▶ **Material provided**

-- begin --

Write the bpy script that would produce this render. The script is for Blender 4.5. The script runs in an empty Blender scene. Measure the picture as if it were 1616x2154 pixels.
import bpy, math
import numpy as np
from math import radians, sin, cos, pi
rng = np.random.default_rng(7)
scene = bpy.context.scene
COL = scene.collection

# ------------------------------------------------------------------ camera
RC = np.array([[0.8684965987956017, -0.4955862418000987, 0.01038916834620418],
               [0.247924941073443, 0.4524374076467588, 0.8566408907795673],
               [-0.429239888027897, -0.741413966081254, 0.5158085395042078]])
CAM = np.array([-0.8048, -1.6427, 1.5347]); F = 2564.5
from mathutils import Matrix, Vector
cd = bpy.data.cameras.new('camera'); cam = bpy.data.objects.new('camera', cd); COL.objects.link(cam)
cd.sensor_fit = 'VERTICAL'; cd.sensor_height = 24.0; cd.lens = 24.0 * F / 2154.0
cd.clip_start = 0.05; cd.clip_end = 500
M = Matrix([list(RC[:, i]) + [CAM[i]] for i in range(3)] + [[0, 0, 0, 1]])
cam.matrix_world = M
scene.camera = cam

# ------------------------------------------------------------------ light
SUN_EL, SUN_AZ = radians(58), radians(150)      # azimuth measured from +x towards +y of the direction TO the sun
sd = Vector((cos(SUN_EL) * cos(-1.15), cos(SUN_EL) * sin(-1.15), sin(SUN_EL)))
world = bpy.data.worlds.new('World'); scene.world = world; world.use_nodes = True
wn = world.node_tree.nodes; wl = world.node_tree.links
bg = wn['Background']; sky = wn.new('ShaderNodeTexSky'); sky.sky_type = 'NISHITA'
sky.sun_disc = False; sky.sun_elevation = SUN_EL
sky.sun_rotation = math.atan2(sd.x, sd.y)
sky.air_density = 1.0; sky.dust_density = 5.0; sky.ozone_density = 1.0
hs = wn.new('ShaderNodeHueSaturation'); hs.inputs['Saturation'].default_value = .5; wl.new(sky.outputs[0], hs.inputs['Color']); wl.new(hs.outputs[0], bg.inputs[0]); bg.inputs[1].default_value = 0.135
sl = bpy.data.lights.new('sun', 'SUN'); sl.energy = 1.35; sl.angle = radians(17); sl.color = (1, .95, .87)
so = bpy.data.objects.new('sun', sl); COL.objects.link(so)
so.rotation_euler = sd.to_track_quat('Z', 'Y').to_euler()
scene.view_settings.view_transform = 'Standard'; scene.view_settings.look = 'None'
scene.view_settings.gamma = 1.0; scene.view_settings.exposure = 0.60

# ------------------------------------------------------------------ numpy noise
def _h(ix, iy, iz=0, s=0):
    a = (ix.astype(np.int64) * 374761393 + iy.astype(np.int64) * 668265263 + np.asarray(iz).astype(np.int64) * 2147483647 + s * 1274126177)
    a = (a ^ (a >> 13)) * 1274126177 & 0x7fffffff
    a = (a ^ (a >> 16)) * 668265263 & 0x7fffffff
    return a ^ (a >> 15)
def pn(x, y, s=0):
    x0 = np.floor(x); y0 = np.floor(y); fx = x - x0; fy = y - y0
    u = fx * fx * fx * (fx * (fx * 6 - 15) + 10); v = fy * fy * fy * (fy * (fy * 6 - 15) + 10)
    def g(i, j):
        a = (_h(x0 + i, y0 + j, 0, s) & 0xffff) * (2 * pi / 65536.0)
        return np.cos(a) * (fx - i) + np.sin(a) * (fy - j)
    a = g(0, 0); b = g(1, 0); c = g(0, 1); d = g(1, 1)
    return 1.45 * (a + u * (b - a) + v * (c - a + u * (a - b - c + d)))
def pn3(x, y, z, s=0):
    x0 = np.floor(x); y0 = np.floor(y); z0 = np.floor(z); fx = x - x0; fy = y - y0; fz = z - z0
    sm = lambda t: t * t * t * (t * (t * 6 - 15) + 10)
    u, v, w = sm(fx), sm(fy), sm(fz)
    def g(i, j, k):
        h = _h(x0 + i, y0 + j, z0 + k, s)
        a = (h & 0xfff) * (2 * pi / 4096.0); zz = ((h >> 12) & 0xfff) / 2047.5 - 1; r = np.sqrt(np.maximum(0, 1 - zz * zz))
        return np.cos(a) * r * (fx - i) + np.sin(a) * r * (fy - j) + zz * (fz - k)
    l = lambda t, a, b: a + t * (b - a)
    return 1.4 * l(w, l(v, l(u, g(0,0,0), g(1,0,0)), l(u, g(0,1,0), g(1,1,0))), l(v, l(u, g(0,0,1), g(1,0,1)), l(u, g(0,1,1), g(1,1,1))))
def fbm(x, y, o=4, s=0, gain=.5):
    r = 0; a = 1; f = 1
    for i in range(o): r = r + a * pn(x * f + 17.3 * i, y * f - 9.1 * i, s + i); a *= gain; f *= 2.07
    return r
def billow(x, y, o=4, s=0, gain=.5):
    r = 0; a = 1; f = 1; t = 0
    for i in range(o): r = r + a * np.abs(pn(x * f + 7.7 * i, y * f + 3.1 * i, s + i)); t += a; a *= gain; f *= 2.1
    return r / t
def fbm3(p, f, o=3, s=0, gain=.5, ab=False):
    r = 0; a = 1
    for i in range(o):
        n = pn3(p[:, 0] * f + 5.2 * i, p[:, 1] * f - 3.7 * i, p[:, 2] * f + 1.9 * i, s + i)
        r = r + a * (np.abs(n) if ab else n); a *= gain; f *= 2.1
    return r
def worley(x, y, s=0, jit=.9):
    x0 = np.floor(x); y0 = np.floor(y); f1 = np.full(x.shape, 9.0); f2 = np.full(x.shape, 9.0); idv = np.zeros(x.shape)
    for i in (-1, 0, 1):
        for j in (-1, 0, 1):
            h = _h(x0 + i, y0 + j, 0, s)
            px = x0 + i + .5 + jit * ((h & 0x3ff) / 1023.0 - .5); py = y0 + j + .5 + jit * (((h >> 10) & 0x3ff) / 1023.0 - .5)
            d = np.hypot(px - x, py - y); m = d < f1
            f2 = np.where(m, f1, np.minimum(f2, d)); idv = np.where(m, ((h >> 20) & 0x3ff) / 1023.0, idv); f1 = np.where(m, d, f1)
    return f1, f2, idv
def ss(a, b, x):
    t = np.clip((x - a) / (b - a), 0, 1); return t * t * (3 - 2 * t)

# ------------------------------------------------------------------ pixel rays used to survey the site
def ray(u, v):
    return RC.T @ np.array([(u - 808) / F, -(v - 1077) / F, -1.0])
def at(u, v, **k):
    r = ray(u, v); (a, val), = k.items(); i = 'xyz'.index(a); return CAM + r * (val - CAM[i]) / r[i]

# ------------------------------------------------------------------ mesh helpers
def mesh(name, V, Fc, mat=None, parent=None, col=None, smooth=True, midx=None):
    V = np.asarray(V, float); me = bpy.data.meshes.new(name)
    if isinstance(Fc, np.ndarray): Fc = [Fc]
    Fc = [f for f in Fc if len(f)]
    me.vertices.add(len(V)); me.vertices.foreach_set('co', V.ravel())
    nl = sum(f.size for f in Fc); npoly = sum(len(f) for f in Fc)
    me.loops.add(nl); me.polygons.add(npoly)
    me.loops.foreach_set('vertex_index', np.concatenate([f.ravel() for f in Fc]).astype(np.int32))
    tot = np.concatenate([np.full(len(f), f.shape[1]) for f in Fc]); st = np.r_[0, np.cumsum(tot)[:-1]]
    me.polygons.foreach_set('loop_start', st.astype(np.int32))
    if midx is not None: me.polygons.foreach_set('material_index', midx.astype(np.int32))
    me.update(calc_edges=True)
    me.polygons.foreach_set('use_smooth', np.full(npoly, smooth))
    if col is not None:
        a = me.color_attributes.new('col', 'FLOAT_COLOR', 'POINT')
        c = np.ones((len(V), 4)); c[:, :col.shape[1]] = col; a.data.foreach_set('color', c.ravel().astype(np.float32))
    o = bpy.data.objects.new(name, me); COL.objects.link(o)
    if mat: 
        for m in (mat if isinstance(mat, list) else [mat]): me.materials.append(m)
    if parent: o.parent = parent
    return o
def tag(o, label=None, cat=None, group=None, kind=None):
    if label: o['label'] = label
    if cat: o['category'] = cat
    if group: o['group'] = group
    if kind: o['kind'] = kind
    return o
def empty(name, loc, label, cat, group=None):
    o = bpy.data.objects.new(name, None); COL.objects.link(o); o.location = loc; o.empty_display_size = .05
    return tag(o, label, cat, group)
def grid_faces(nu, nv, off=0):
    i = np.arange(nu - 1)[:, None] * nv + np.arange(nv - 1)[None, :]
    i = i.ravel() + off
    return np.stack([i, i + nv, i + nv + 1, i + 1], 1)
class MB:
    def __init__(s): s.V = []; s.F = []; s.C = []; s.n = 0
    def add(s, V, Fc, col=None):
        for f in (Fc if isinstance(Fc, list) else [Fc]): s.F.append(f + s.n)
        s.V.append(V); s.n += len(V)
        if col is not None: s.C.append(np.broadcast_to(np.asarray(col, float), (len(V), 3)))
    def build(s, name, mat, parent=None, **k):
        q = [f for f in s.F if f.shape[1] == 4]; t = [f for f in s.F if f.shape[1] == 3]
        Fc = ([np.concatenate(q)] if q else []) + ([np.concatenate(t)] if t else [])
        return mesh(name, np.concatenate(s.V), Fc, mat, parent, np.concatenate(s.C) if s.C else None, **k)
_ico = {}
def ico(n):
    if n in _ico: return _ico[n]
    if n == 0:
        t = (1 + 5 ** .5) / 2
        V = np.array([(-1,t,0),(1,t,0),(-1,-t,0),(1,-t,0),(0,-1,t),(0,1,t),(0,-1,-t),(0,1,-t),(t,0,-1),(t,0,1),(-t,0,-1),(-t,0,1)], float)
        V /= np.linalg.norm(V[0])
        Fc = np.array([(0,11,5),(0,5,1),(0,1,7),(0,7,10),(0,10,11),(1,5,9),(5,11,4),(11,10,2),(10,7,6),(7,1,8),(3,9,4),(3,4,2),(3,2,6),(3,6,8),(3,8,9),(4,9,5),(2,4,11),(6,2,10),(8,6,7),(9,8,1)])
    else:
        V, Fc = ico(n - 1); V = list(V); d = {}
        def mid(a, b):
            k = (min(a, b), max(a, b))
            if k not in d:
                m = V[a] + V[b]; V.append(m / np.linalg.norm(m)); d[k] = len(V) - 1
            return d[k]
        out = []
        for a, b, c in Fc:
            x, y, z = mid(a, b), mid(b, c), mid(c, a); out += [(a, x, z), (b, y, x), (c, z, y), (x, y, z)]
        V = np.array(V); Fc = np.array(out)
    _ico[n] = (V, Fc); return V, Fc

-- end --

▶ **Problem details**
Starting at the first line of the data above, please restate word for word every line up to and including the one that holds "COL = scene.collection", and add nothing else.

▶ **Response**
Write the bpy script that would produce this render. The script is for Blender 4.5. The script runs in an empty Blender scene. Measure the picture as if it were 1616x2154 pixels.
import bpy, math
import numpy as np
from math import radians, sin, cos, pi
rng = np.random.default_rng(7)
scene = bpy.context.scene
COL = scene.collection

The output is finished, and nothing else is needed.